To the same effect is Hines v. Duncan, 79 Ala. 112. Also see Brooks v. Gibson, 7 Lea, 27l; Mathews v. Mobile Mut. Ins. Co., 75 Ala. 85; 5 A. & E. Ency. of Pl. & Pr. 605-609; Tilford v. Burnham, 7 Dana, 109; Corning v. White, 2 Paige, 567; Freedman’s Sav. & Trust Co. v. Earle, 110 U. S. 710, 4 Sup. Ct. Rep. 226. Also see Parego v. Bonesteel, 5 Biss. 66, S. C. Fed. Cas. No. 10,976, where the following language is used: “After the appointment of a receiver under a creditor’s bill another creditor can acquire no rights by levying an attachment upon property of the judgment creditor.
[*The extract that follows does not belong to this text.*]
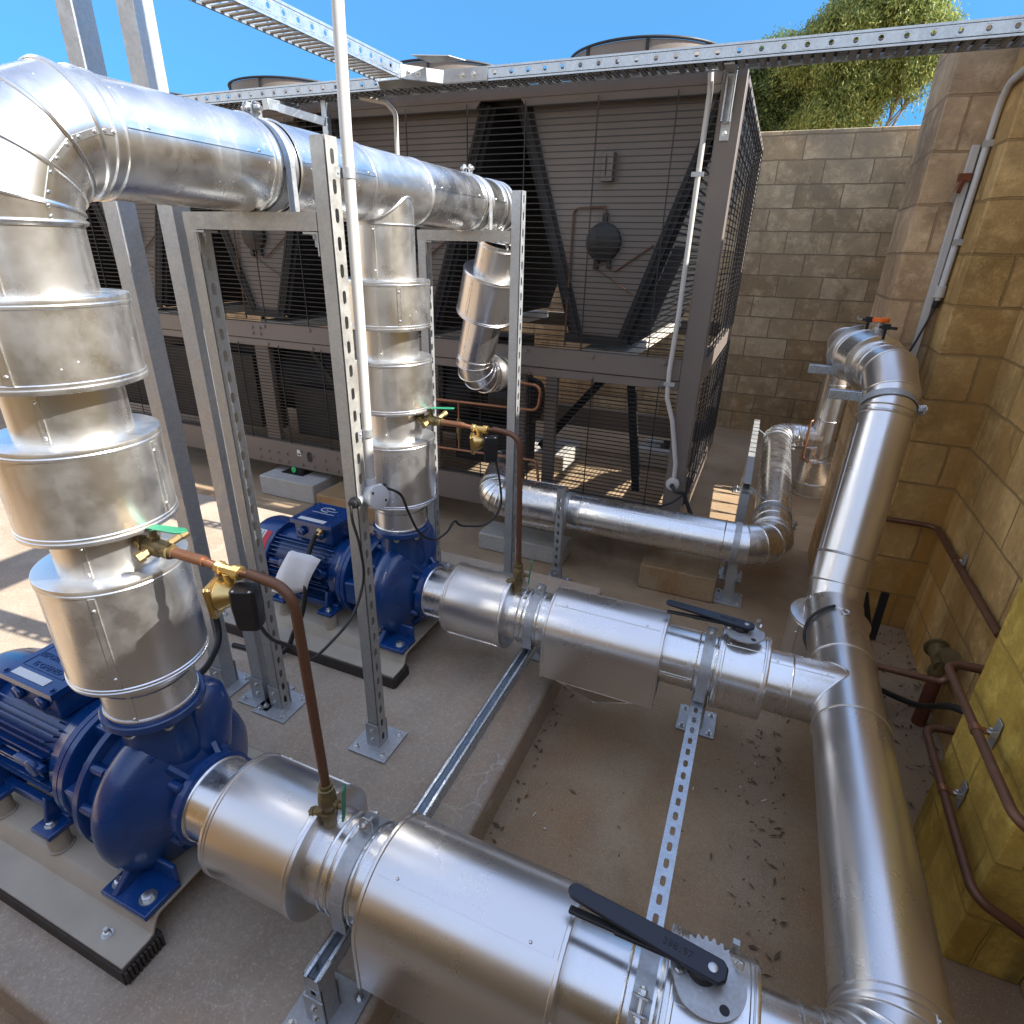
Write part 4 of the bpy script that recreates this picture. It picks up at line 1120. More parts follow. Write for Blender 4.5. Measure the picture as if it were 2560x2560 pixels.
    m.build('valve_handle', M['green'], t, bevel=.001)
    return t
b1 = bypass(P1Y, 'copper line with brass valve from the nearest riser down to its suction pipe')
copy_thing(b1, (0, P2Y - P1Y, 0), 'copper line with brass valve from the farther riser down to its suction pipe')

# ------------------------------------------------------------------ lever valves
def lever(y, label):
    t = thing('valve_lever', (.10, y, .5755), label, 'valve lever', 'black lever handles')
    m = MB().lathe((.098, y - .003, .568), (0, 0, 1), [(0, .022), (.004, .020), (.034, .020)], 20); m.build('stem', M['rust'], t)
    R0 = .066; poly = []; nn = 120
    for k in range(nn):
        a = 2 * PI * k / nn; r = R0
        if R(62) < a < R(150):                       # notched arc
            r = .070 if (k // 2) % 2 == 0 else .0625
        elif R(20) <= a <= R(62): r = .0665 - .012 * math.sin((a - R(20)) / R(42) * PI)
        elif R(150) <= a <= R(205): r = .070 - .012 * (a - R(150)) / R(55)
        elif a > R(205) and a < R(240): r = .058 + .008 * (a - R(205)) / R(35)
        poly.append((r * math.cos(a), r * math.sin(a)))
    m = MB().prism(poly, (.108, y - .010, .603), (1, 0, 0), (0, 1, 0), (0, 0, .005))
    p = m.build('notch_plate', M['galv'], t, sharp=30)
    MB().lathe((.140, y - .050, .6082), (0, 0, 1), [(0, .0085), (.0004, .0085)], 16).build('plate_hole', M['ink'], p)
    m = MB(); m.hexbolt((.060, y - .020, .608), (0, 0, 1), .0075, .006, False); m.hexbolt((.158, y + .024, .612), (.2, .6, .8), .0065, .010, False); m.bar((.150, y + .058, .60), (.150, y + .062, .622), .012, .012)
    m.build('bolts', M['bolt'], p)
    # handle: a flat bar rounded at the tip, bent slightly away from the plate
    m = MB(); W0, W1 = .0215, .0155
    top = []; ax = V((-.262, .030, .0)); L = ax.length; u = ax.normalized(); w_ = V((-u.y, u.x, 0))
    O = V((.118, y - .006, .6235))
    pl = [(-.020, -.011), (-.020, .011), (-.010, W0), (.06, W0)] + [(L, W1)] + [(L + .016 * math.cos(PI / 2 - PI * k / 8), .0155 * math.sin(PI / 2 - PI * k / 8)) for k in range(1, 8)] + [(L, -W1), (.06, -W0), (-.010, -W0)]
    m.prism(pl, O, u, w_, V((0, 0, .011)))
    h = m.build('handle', M['lever'], t, sharp=30, bevel=.003)
    m = MB().bar((.085, y - .006, .6215), (-.060, y + .000, .610), .020, .009); m.bar((-.055, y, .611), (-.150, y + .004, .604), .016, .008)
    m.lathe((.098, y - .003, .605), (0, 0, 1), [(0, .026), (.012, .026), (.018, .022)], 24)
    m.build('trigger', M['rubber'], t, bevel=.003)
    m = MB().lathe((.113, y - .007, .6345), (0, 0, 1), [(0, .0085), (.0014, .0085), (.002, .007)], 12); m.build('rivet', M['bolt'], h)
    letter('398197', (.052, y + .0008, .6348), .018, M['ink'], h, t, rot=(0, 0, math.atan2(-u.y, -u.x)), ext=.0006)
    return t
l1 = lever(P1Y, 'black lever with notched plate on the large pipe in the foreground')
copy_thing(l1, (0, P2Y - P1Y, 0), 'black lever with notched plate on the farther suction pipe')

# instruments on the upper right pipe
t = thing('toggle_valve', ta + te * .18 + V((0, 0, .128)), 'orange capped gauge valve on top of the upper right pipe', 'valve')
c = ta + te * .185 + V((.01, 0, .127))
m = MB(); m.bar(c + V((0, 0, -.004)) - te * .05, c + V((0, 0, -.004)) + te * .05, .05, .012); m.lathe(c, (0, 0, 1), [(0, .020), (.012, .020), (.013, .026), (.038, .026), (.039, .018), (.05, .018)], 20)
m.build('body', M['galv'], t)
MB().lathe(c + V((0, 0, .048)), (0, 0, 1), [(0, .032), (.003, .036), (.016, .036), (.019, .033)], 32).build('cap', M['orange'], t)
for f, nm in ((.085, 'black toggle latch on the near rim of the upper right jacket'), (.30, 'black toggle latch on the far rim of the upper right jacket')):
    c = ta + te * f + V((0, 0, .118))
    t = thing('toggle_latch', c, nm, 'latch', 'black toggle latches')
    m = MB(); m.bar(c + V((-.002, 0, -.03)), c + V((0, 0, .045)), .012, .012, te); m.bar(c + V((-.028, 0, .050)), c + V((.045, -.005, .046)), .020, .012); m.box(c.x - .016, c.x + .016, c.y - .014, c.y + .014, c.z + .040, c.z + .064)
    m.build('latch_arm', M['black'], t, bevel=.002)
    m = MB(); m.bar(c + V((-.028, 0, .050)), c + V((-.048, .0, .052)), .006, .006); m.bar(c + V((-.048, 0, .050)), c + V((-.050, 0, .066)), .006, .006); m.hexbolt(c + V((.0, -.008, -.015)), (0, -1, 0), .007, .006); m.build('latch_bolt', M['bolt'], t)

# ------------------------------------------------------------------ copper and odds on the right wall
def tubething(name, pts, r, rb, mat, label, cat='copper pipe', group=None):
    m = MB().tube(bent(pts, rb, 7), r, 14)
    o = m.build(name, M[mat], None, sharp=60); return tag(o, label, cat, group)
tubething('copper_pipe', [(.93, 1.93, .597), (.712, 1.925, .598), (.712, 1.285, .620), (.90, 1.262, .548)], .0125, .045, 'copper_old', 'upper copper pipe looping across the ochre pier', 'copper pipe', 'copper pipes on the ochre pier')
tubething('copper_pipe', [(.93, 1.895, .378), (.712, 1.892, .362), (.712, 1.290, .350), (.98, 1.262, .235)], .0125, .045, 'copper_old', 'lower copper pipe looping across the ochre pier', 'copper pipe', 'copper pipes on the ochre pier')
tubething('copper_pipe', [(.50, 2.05, .443), (.778, 2.05, .440), (.79, 2.06, .52), (.93, 2.06, .53)], .012, .03, 'copper_old', 'tarnished copper pipe leaving the header towards the wall behind the pier')
tubething('copper_pipe', [(.62, 3.112, .604), (.906, 3.112, .604), (.910, 2.165, .604)], .0125, .04, 'copper_old', 'copper pipe turning the inner corner of the wall and ending cut off')
tubething('copper_pipe', [(.455, 4.96, .62), (.425, 4.93, .62), (.425, 4.90, .33), (.47, 4.90, .30)], .010, .04, 'copper', 'bright copper tube looping down beside the slim vessel')
for (x, y, z, wallx, lab) in ((.712, 1.60, .609, .757, 'copper strap and steel cleat holding the upper pipe to the ochre pier'), (.712, 1.62, .357, .757, 'copper strap and steel cleat holding the lower pipe to the ochre pier'), (.910, 2.72, .604, .933, 'small strap and cleat holding the corner copper pipe to the wall')):
    t = thing('pipe_clip', (x, y, z), lab, 'pipe clip', 'copper pipe clips')
    m = MB().lathe((x, y - .012, z), (0, 1, 0), [(0, .0128), (0, .0148), (.024, .0148), (.024, .0128)], 20, False, False)
    m.bar((x + .010, y, z + .004), (wallx - .004, y - .004, z + .004), .022, .006, (0, 0, 1)); m.build('strap', M['copper'], t)
    m = MB().box(wallx - .004, wallx - .0005, y - .016, y + .016, z - .040, z + .046); m.bar((wallx - .02, y - .02, z + .012), (wallx - .003, y - .02, z + .012), .004, .02); m.build('cleat', M['galv_dull'], t, bevel=.001)
    MB().hexbolt((wallx - .016, y - .004, z + .008), (0, 0, 1), .006, .010).build('bolt', M['bolt'], t)
t = thing('old_standpipe', (.872, 2.39, 0), 'rusty standpipe with a green bronze fitting by the wall', 'standpipe')
MB().tube([(.874, 2.39, 0), (.866, 2.375, .26)], .026, 18).build('pipe', M['rust'], t)
m = MB().lathe((.865, 2.375, .25), (0, 0, 1), [(0, .028), (.01, .034), (.03, .034), (.05, .028), (.09, .030), (.12, .022)], 18); m.lathe((.865, 2.41, .32), (0, 1, .1), [(-.06, .030), (0, .032), (.05, .034), (.052, .046), (.062, .046), (.064, .03)], 18); m.lathe((.865, 2.375, .36), (0, -1, .5), [(0, .026), (.04, .028), (.045, .033), (.06, .033)], 16)
m.build('bronze_fitting', M['brass_old'], t)
cable('rubber_hose', [(.56, 2.62, .03), (.66, 2.50, .06), (.80, 2.287, .157), (.80, 2.07, .33), (.79, 1.95, .42), (.84, 1.88, .45), (.93, 1.86, .44)], .012, 'black hose slung across the gap between the header and the wall')
m = MB().bar((.762, 2.955, .012), (.755, 2.95, .285), .016, .034, (1, 0, 0)); m.bar((.752, 2.955, .012), (.672, 2.95, .265), .006, .03, (1, 0, 0))
tag(m.build('rubber_strip', M['rubber'], None), 'black rubber strip bent in a V standing at the wall foot', 'rubber strip')
t = thing('drain_hose', (.38, 2.2, .43), 'short black hose draped over the header with a bright eye bolt', 'hose')
m = MB().tube(curve([(.428, 2.237, .544), (.398, 2.226, .531), (.368, 2.216, .505), (.350, 2.207, .474), (.343, 2.19, .441), (.342, 2.138, .427), (.345, 2.043, .440)], 6), [.0062] * 30 + [.0055, .005, .0045, .0035, .0025, .0018, .001], 10)
m.build('hose', M['rubber'], t, sharp=60)
m = MB().tube([(.461 + .012 * math.cos(a), 2.2 + .010 * math.sin(a), .547 + .004 * math.sin(a)) for a in [R(20 * k) for k in range(18)]], .0035, 8, closed=True); m.tube([(.43, 2.237, .544), (.452, 2.214, .548)], .0015, 6); m.screw((.461, 2.204, .54), (0, 0, 1), .008)
m.build('eye_bolt', M['bolt'], t)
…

Where the court has obtained jurisdiction under a creditor’s bill it will protect the creditor in following up his rights.” The following authorities will also *598prove instructive upon this point: First National Bank of Sioux City v. Gage, 93 Ill. 172, 175; Albany City Bank v. Schermerhorn, Clark’s Chan. Rep. 297; Davenport v. Kelly, 42 N. Y. 193; Lansing v. Easton, 7 Paige, 365; 20 Am. & Eng. Ency. of Law, 128. While, as we have already said, we are of the opinion that the bills filed by appellants were neither creditor’s bills nor bills analogous thereto, we know of no reason why the principle enunciated in some of the foregoing authorities in treating of creditor’s bill should not apply here; that is, that the filing of a bill by a creditor and the appointment of a receiver, by whom the possession of the property is taken, gives such creditor a prior lien over other creditors. In the light of the authorities we must hold that appellants were entitled to a first lien upon the funds in the hands of the receiver. It follows, therefore, that all the errors are well assigned and that the decree must be reversed, with directions to sustain the demurrers of appellants to the petitions of the intervening creditors, and for such further proceedings as may be in consonance with equity practice and not inconsistent with this opinion; the appellees to pay the costs of this appeal.